Kosa Silk Fabric (Image: sankalpindia)

Modern Uses

Kosa silk is used for making sarees, kurtas, dhotis and other ethnic wear besides being used for furnishings.

Authenticity of Fabric

The best way to check the purity of Kosa Silk is by burning a few threads of the fabric. If authentic, the burnt threads leave a residue quite unlike ash which is black in color, and has an unpleasant odor.

Occasion Dressing

kosa-silk-saree

Kosa Silk Saree @ Utsavfashion.com

Kosa Silk is considered an ideal and auspicious fabric to be worn to weddings, religious ceremonies and other ceremonies as Sarees. This is especially true for those who cherish the heritage of Chattisgarh.

Suitability

Clothing made of Kosa a.k.a. Tussar silk is heavy and not recommended for daily wear. This is important especially of places like Chattisgarh where the temperatures go high in summers.

Maintenance

For Wash:

– Always wash with mild washing gel, which is used for woolen and silk.
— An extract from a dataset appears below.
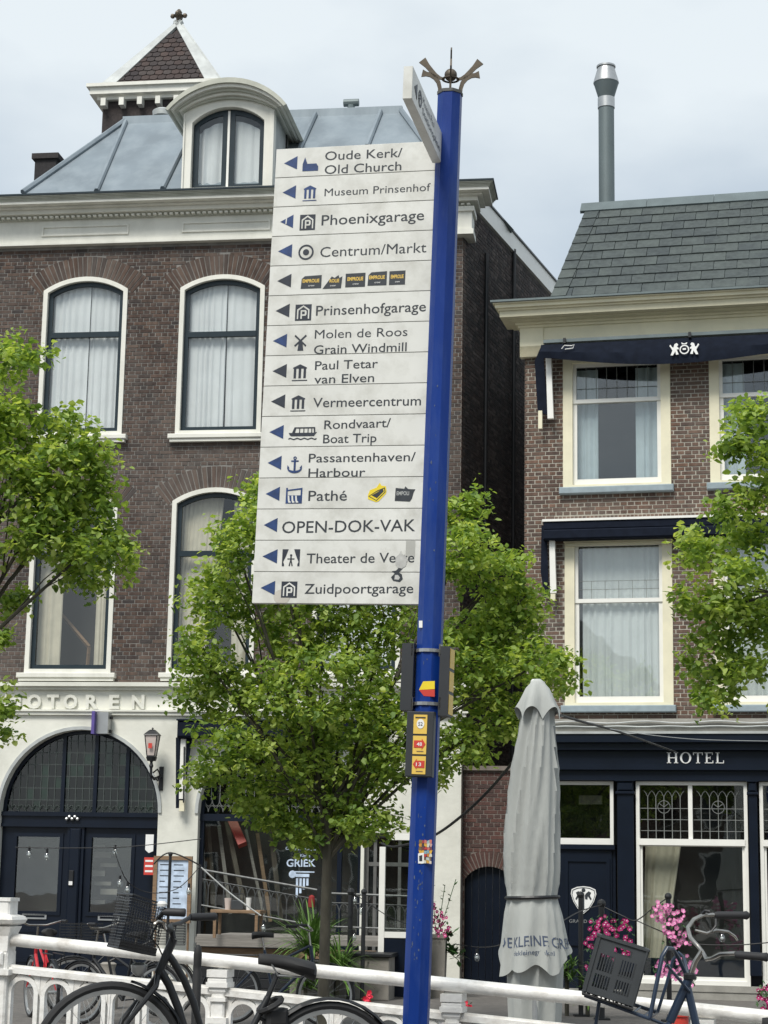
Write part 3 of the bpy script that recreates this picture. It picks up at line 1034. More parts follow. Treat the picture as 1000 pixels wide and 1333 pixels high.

– Always use soft water in normal temperature for washing & rinsing

– Do not rub the cloth.

– Always dry in shade.

For Iron:

– Iron with low medium heat and never iron on folds.

For Storage:

– Change folds at regular intervals.

– When storing for long time in a box, wrap with paper.

– Always use hanger for storage.

Global Appeal

Kosa Silk has been cherished by the international community and has been accepted with open arms in USA, U.K., rest of Europe, The Middle East and more countries.

Interesting Facts and Comparisons

  • Every single cocoon woven by the Kosa silkworms creates 1-2 grams of raw silk yarn which is equal to about 300 yards of silk thread.
  • There is another variety of yarn attributed to Kosa silk which is woven on twigs of a tree by the Kosa larvae. This is the sturdiest version of the Kosa silk yarn and is used for making a whole lot of utility items and décor objects such as doormats, rugs and cushion covers, which at times are decorated with mirror work.